Visual Cues Support Robust Turn-taking Prediction in Noise

Accurate predictive turn-taking models (PTTMs) are essential for naturalistic human-robot interaction. However, little is known about their performance in noise. This study therefore explores PTTM performance in types of noise likely to be encountered once deployed. Our analyses reveal PTTMs are highly sensitive to noise. Hold/shift accuracy drops from 84% in clean speech to just 52% in 10 dB music noise. Training with noisy data enables a multimodal PTTM, which includes visual features to better exploit visual cues, with 72% accuracy in 10 dB music noise. The multimodal PTTM outperforms the audio-only PTTM across all noise types and SNRs, highlighting its ability to exploit visual cues; however, this does not always generalise to new types of noise. Analysis also reveals that successful training relies on accurate transcription, limiting the use of ASR-derived transcriptions to clean conditions. We make code publicly available for future research.

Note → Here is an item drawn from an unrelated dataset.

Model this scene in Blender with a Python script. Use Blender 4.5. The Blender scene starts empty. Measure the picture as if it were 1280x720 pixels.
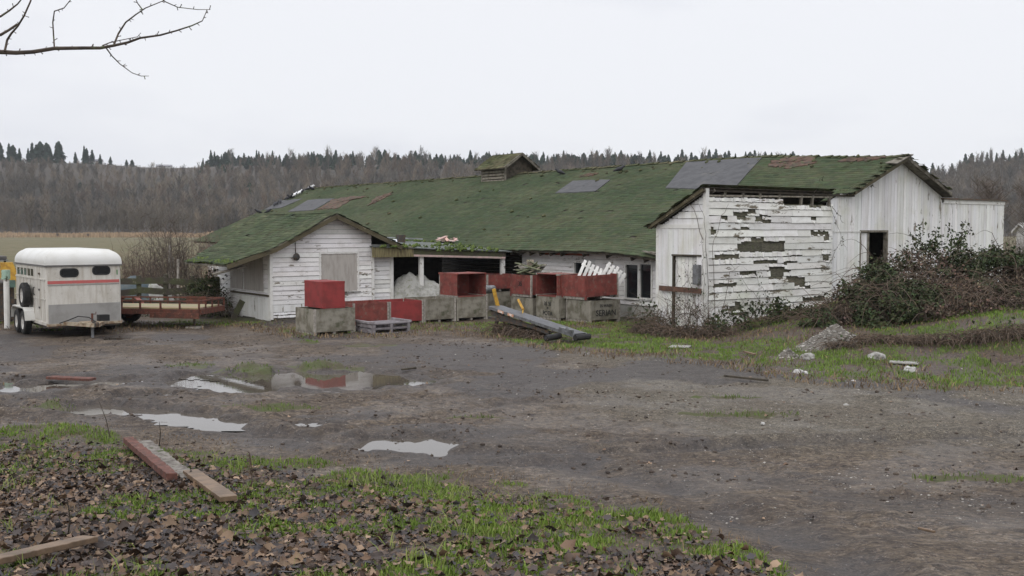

Visual Cues Enhance Predictive Turn-Taking for Two-Party Human Interaction

Turn-taking is richly multimodal. Predictive turn-taking models (PTTMs) facilitate naturalistic human-robot interaction, yet most rely solely on speech. We introduce MM-VAP, a multimodal PTTM which combines speech with visual cues including facial expression, head pose and gaze. We find that it outperforms the state-of-the-art audio-only in videoconferencing interactions (84% vs. 79% hold/shift prediction accuracy). Unlike prior work which aggregates all holds and shifts, we group by duration of silence between turns. This reveals that through the inclusion of visual features, MM-VAP outperforms a state-of-the-art audio-only turn-taking model across all durations of speaker transitions. We conduct a detailed ablation study, which reveals that facial expression features contribute the most to model performance. Thus, our working hypothesis is that when interlocutors can see one another, visual cues are vital for turn-taking and must therefore be included for accurate turn-taking prediction. We additionally validate the suitability of automatic speech alignment for PTTM training using telephone speech. This work represents the first comprehensive analysis of multimodal PTTMs. We discuss implications for future work and make all code publicly available.